4.6Chair. The Chair of the Board, or in the Chair’s absence the President if a director, or in the President’s absence a director chosen by the directors at the meeting, shall be chair of any meeting of directors.
4.7Voting at Meetings. At meetings of directors each director shall have one vote and questions shall be decided by a majority of votes. In case of an equality of votes, the chair of the meeting shall not have a second or casting vote.
5.OFFICERS
5.1General. The directors may from time to time appoint a Chair of the Board, a President, one or more Vice-Presidents, a Secretary, a Treasurer and such other officers as the directors may determine.
5.2Chair of theBoard. The Chair of the Board, if any, shall be appointed from among the directors and when present shall be chair of meetings of directors and shareholders and shall have such other powers and duties as the directors may determine.
5.3The President. Unless the directors otherwise determine, the President shall be appointed from among the directors and shall be the chief executive officer of the Corporation and shall have general supervision of its business and affairs and in the absence of a Chair of the Board shall be chair at meetings of directors and shareholders when present.
5.4Vice-President. A Vice-President shall have such powers and duties as the directors or the chief executive officer may determine.
5.5Secretary. The Secretary shall give required notices to shareholders, directors, auditors and members of committees; act as secretary of meetings of directors and shareholders when present, keep and enter minutes of such meetings, maintain the corporate records of the Corporation, have custody of the corporate seal, if any, and shall have such other powers and duties as the directors or the chief executive officer may determine.
5.6Treasurer. The Treasurer shall keep proper accounting records in accordance with the Act, have supervision over the safekeeping of securities and the deposit and disbursement of funds of the Corporation; report as required on the financial position of the Corporation; and have such other powers and duties as the directors or the chief executive officer may determine.

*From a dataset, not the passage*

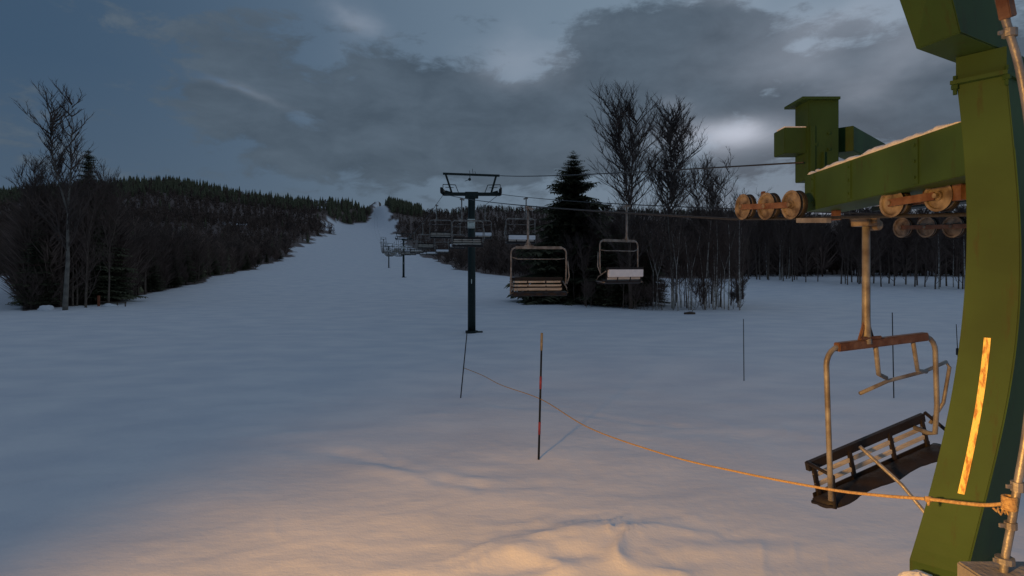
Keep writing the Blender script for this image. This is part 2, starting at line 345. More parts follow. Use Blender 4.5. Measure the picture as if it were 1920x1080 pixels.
# ------------------------------------------------------------------ the loading station at the right
st_o = P(1790, 1080, 3.7); ST = (st_o.x, st_o.y, 0)
station = empty('lift_station', ST)
tag(station, 'big green steel lift station with a column, a long overhead beam and sheave wheels', 'lift station')
def lineX(Y): return float(np.interp(Y, [0, 40, 145, 260, 420, 700, 1250], [6.1, -2.75, -26.8, -54.6, -92, -162.3, -290]))
GA = 1.9
def build_station():
    ys = [132, 150, 230, 340, 450, 560, 650, 750, 850, 950, 1080]
    xl = [1790, 1797, 1803, 1810, 1811, 1807, 1798, 1785, 1765, 1740, 1705]
    xn = [1886, 1890, 1899, 1907, 1911, 1911, 1906, 1892, 1868, 1843, 1812]
    YL, YN, YR = 3.76, 3.56, 3.92
    rings = []
    yy = np.linspace(132, 1080, 40)
    def smooth(xs):  # gentle quadratic-ish interpolation
        return np.poly1d(np.polyfit(ys, xs, 4))
    fl, fn = smooth(xl), smooth(xn)
    for y in yy:
        N_ = P(fn(y), y, YN); L_ = P(fl(y), y, YL); L_.z = N_.z; R_ = N_ + Vector((.60, .42, 0)); B_ = L_ + R_ - N_
        rings.append((L_, N_, R_, B_))
    mb = MB(); vs = []
    low = [tuple((p.x, p.y, 2.3)) for p in rings[-1]]
    allr = rings + [[Vector(p) for p in low]]
    for r_ in allr: vs += list(r_)
    fs = []
    for i in range(len(allr)-1):
        for k in range(4): fs.append((i*4+k, i*4+(k+1) % 4, (i+1)*4+(k+1) % 4, (i+1)*4+k))
    fs += [(3, 2, 1, 0), tuple((len(allr)-1)*4+k for k in range(4))]
    mb.add(vs, fs); c = mb.obj('column', M_GREEN, station, off=ST, bevel=.006); c['label'] = 'olive green box column, slightly bowed'
    # weld seam along the near edge
    mb = MB(); mb.tube([r_[1]+Vector((0, -.003, 0)) for r_ in rings[6:]], .0035, 5); mb.obj('weld_seam', M_GREEN, c, off=None).location = tuple(-v for v in ST)
    # reflective tape
    mb = MB(); vs = []
    k0 = [i for i, y in enumerate(yy) if 637 <= y <= 940]
    n = Vector((-.6, -1, 0)).normalized()
    tape_rows = []
    for i in range(30):
        y = 637 + (936-637)*i/29
        N_ = P(fn(y), y, YN); L_ = P(fl(y), y, YL); L_.z = N_.z
        t = .50 + .07*i/29
        nn = (N_-L_).cross(Vector((0, 0, 1))).normalized()
        if nn.y > 0: nn = -nn
        a = L_.lerp(N_, t-.062)+nn*.004; b = L_.lerp(N_, t+.062)+nn*.004
        tape_rows.append((a, b)); vs += [a, b]
    mb.add(vs, [(2*i, 2*i+1, 2*i+3, 2*i+2) for i in range(29)])
    t = mb.obj('reflective_tape', M_TAPE, station, off=ST); t['label'] = 'scuffed yellow reflective tape running down the column'
    # head of the column
    b0, b1, b2 = P(1801, 61, 3.36), P(1718, 95, 3.62), P(1908, 106, 3.74)
    zb = CAMZ + 439*3.36/F
    for b in (b0, b1, b2): b.z = zb
    b3 = b1+b2-b0
    t0, t1, t2 = P(1757, -95, 3.36), P(1660, -95, 3.62), P(1880, -95, 3.74); zt = zb+.55
    for q in (t0, t1, t2): q.z = zt
    mb = MB(); mb.hexa([b1, b0, b2, b3, t1, t0, t2, t1+t2-t0]); mb.obj('column_head', M_GREEN, station, off=ST, bevel=.006)
    top = rings[0]; cz = top[0].z; ctr = sum(top, Vector())/4
    mb = MB(); mb.hexa([ctr+(p-ctr)*1.0 for p in top] + [Vector((p.x, p.y, zb-.002)) for p in top])
    mb.obj('neck_plate', M_GREEN, station, off=ST)
    mb = MB()
    fl_ = [ctr+(p-ctr)*1.13+Vector((0, 0, .0)) for p in top]
    mb.hexa([p+Vector((0, 0, -.03)) for p in fl_]+[p+Vector((0, 0, -.006)) for p in fl_])
    for p in fl_:
        q = ctr+(p-ctr)*.9
        mb.tube([(q.x, q.y, cz-.09), (q.x, q.y, cz+.03)], .012, 6); mb.tube([(q.x, q.y, cz-.055), (q.x, q.y, cz-.03)], .022, 6)
    mb.obj('bolted_flange', M_GREEN, station, off=ST)
    # the long overhead beam: top at z 5.46, bottom at 5.13
    bx = lambda Y: 2.97 + (3.10-2.97)*(Y-3.83)/(6.2-3.83)
    Y0, Y1, zt, zb2, W = 3.84, 6.22, 5.46, 5.10, .42
    mb = MB(); mb.hexa([(bx(Y0), Y0, zb2), (bx(Y0)+W, Y0, zb2), (bx(Y1)+W, Y1, zb2-.02), (bx(Y1), Y1, zb2-.02),
                        (bx(Y0), Y0, zt), (bx(Y0)+W, Y0, zt), (bx(Y1)+W, Y1, zt), (bx(Y1), Y1, zt)])
    mb.obj('overhead_beam', M_GREEN, station, off=ST, bevel=.006)
    for Yq in (4.35, 5.3, 6.02):
        mb = MB(); mb.box(bx(Yq)-.012, bx(Yq)+.004, Yq-.03, Yq+.03, zb2+.012, zt-.012)
        for z_ in (zb2+.06, (zt+zb2)/2, zt-.06): mb.disc((bx(Yq)-.016, Yq, z_), (1, 0, 0), .012, .014, 6)
        mb.obj('splice_strap', M_GREEN, station, off=ST)
    # post and cross arm at the far end of the beam
    def pbox(xa, xb, ya, yb, Y, dep, name, m=M_GREEN, bev=.006):
        a = P(xa, ya, Y); b = P(xb, yb, Y); q = MB(); q.box(a.x, b.x, Y, Y+dep, min(a.z, b.z), max(a.z, b.z)); return q.obj(name, m, station, off=ST, bevel=bev)
    post = pbox(1516, 1573, 336, 186, 6.26, .30, 'post')
    cap = MB(); a = P(1505, 186, 6.20); b = P(1576, 182, 6.20); cap.box(a.x, b.x, 6.2, 6.62, a.z+.003, a.z+.03)
    o = cap.obj('cap_plate', M_GREEN, post); o.location = tuple(-v for v in ST)
    pbox(1471, 1515.2, 287, 239, 6.3, .26, 'cross_arm')
    # the arm running away to the far line of sheaves
    pA = P(1574, 238, 6.42); pA.z -= .14; e = Vector((6.1, 8.9, pA.z))
    mb = MB(); mb.bar(pA+Vector((.02, 0, 0)), e, .24, .27); mb.obj('cross_arm', M_GREEN, station, off=ST, bevel=.006)
    # gusset under the crossing
    mb = MB(); g = P(1520, 288, 6.24); mb.box(g.x, g.x+.05, 6.24, 6.256, g.z-.22, g.z+.3); mb.box(g.x+.13, g.x+.14, 6.22, 6.256, g.z-.22, g.z+.02)
    for (dx, dz) in ((.2, .05), (.2, .22), (.06, .1)):
        mb.disc((g.x+dx, 6.25, g.z+dz), (0, 1, 0), .014, .025, 8)
    mb.obj('gusset_plate', M_GREEN, station, off=ST)
    # sheave assemblies
    prof = [(-.5, .05), (-.55, .28), (-.35, .30), (-.3, .80), (-.5, .84), (-.5, 1), (-.22, .97), (-.12, .9), (.12, .9), (.22, .97), (.5, 1), (.5, .84), (.3, .8), (.35, .3), (.55, .28), (.5, .05)]
    def assembly(Ys, zs, side, r, label, armz=0):
        p0 = (side+lineX(Ys[0]), Ys[0], zs[0])
        fr = MB(); pts = [Vector((side+lineX(Y), Y, z)) for Y, z in zip(Ys, zs)]
        for k in (-.055, .055):
            for a, b in zip(pts[:-1], pts[1:]):
                fr.bar(a+Vector((k*1.1, 0, .0)), b+Vector((k*1.1, 0, .0)), .012, .06)
        for i in range(0, len(pts)-1, 2):
            c_ = (pts[i]+pts[min(i+1, len(pts)-1)])/2
            fr.bar(c_+Vector((.07, 0, -.02)), c_+Vector((.07, 0, .17)), .03, .05)
        asm = fr.obj('sheave_assembly', M_RUST, station, off=ST)
        asm['label'] = label
        d = (pts[-1]-pts[0]).normalized(); ax = d.cross(Vector((0, 0, 1))).normalized()
        for p in pts:
            w = MB(); w.disc(p, ax, r, .085, 28, prof); w.disc(p, ax, r*.16, .15, 10)
            q = w.obj('sheave', M_SHEAVE, asm); q.location = tuple(-v for v in ST)
            q.data.materials.append(M_RUBBER); cw = Vector(p)
            for f_ in q.data.polygons:
                v_ = Vector(f_.center)-cw; f_.material_index = 1 if (v_-ax*v_.dot(ax)).length > r*.925 and abs(f_.normal.dot(ax)) < .8 else 0
        return asm
    assembly([6.78, 6.37, 5.98], [5.19, 5.155, 5.13], -GA, .148, 'three tan sheaves at the far end of the green beam')
    assembly([4.80, 4.40], [5.02, 5.03], -GA, .118, 'two rusty sheaves under the green beam near the column')
    assembly([9.0, 8.6, 8.2, 7.8], [5.10, 5.08, 5.06, 5.05], GA, .155, 'grey brown sheaves of the far line seen beside the column')
    # walkway beam above the far sheaves
    mb = MB(); A = Vector((GA+lineX(7.3), 7.3, 5.40)); B = Vector((GA+lineX(9.4), 9.4, 5.42))
    mb.bar(A+Vector((-.02, 0, 0)), B+Vector((-.02, 0, 0)), .34, .07)
    for t in (.15, .5, .85):
        q = A.lerp(B, t); mb.bar(q+Vector((.05, 0, -.03)), q+Vector((.05, 0, -.3)), .04, .05)
    mb.obj('sheave_support', M_DKGREEN, station, off=ST)
    for Y in (4.25, 5.15, 6.05):
        mb = MB(); x_ = bx(Y)+.25; mb.bar((x_, Y, zb2+.002), (x_, Y, zb2-.12), .05, .09); mb.obj('sheave_bracket', M_RUST, station, off=ST)
    # derope rail beneath the beam
    mb = MB(); mb.bar((lineX(5.85)-GA-.05, 5.85, 4.96), (lineX(5.45)-GA-.05, 5.45, 4.93), .05, .045); mb.obj('switch_bracket', M_STEEL, station, off=ST)
    # settled snow on top of the beam: irregular ridge
    def ridge(name, pts, w, h, label, seed, kx=0):
        r2 = random.Random(seed); q = MB(); n = 46; prof_n = 7; vs = []
        for i in range(n):
            t = i/(n-1); s_ = t*(len(pts)-1); j = min(int(s_), len(pts)-2); p = Vector(pts[j]).lerp(Vector(pts[j+1]), s_-j)
            hh = h*(.55+.9*mnoise.noise(Vector((t*9, seed, 0)))+.35*r2.random())*(min(1, t*9, (1-t)*9)); hh = max(hh, .006)
            for k in range(prof_n):
                a = math.pi*k/(prof_n-1); vs.append(p+Vector((-math.cos(a)*w/2*(1+.04*r2.random()), 0, math.sin(a)**.7*hh)))
        fs = [(i*prof_n+k, i*prof_n+k+1, (i+1)*prof_n+k+1, (i+1)*prof_n+k) for i in range(n-1) for k in range(prof_n-1)]
        fs += [(i*prof_n, (i+1)*prof_n, (i+1)*prof_n+prof_n-1, i*prof_n+prof_n-1) for i in range(n-1)]
        fs += [tuple(range(prof_n))[::-1], tuple((n-1)*prof_n+k for k in range(prof_n))]
        q.add(vs, fs); o = q.obj(name, M_SNOWBIT, None, smooth=True); tag(o, label, 'snow', None, 'stuff'); return o
    ridge('settled_snow', [(bx(3.9)+.16, 3.9, zt+.001), (bx(5.95)+.16, 5.95, zt+.001)], .36, .055, 'lumpy strip of settled snow along the top of the green beam', 3)
    ridge('settled_snow', [(bx(6.0)+.04, 6.12, zt+.001), (bx(6.0)+.20, 6.14, zt+.001)], .10, .045, 'small clump of snow on the beam end beside the post', 5)
    a = P(1471, 239, 6.3)
    q = MB(); q.box(a.x+.004, a.x+.25, 6.31, 6.5, a.z+.001, a.z+.016); tag(q.obj('settled_snow', M_SNOWBIT, bevel=.004), 'thin snow line on top of the short green cross arm', 'snow', None, 'stuff')
    ridge('settled_snow', [A+Vector((-.02, .1, .037)), B+Vector((-.02, -.1, .037))], .30, .10, 'snow lying on the support above the far sheaves', 9)
build_station()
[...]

5.7Assistants. Any of the powers and duties of an officer to whom an assistant has been appointed may be exercised and performed by such assistant unless the directors or the chief executive officer otherwise direct.
5.8Variation of Duties. The directors may, from time to time, vary, add to or limit the powers and duties of any officer.
5.9Term of Office. Each officer shall hold office until the officer’s successor is elected or appointed, provided that the directors may at any time remove any officer from office but such removal shall not affect the rights of such officer under any contract of employment with the Corporation.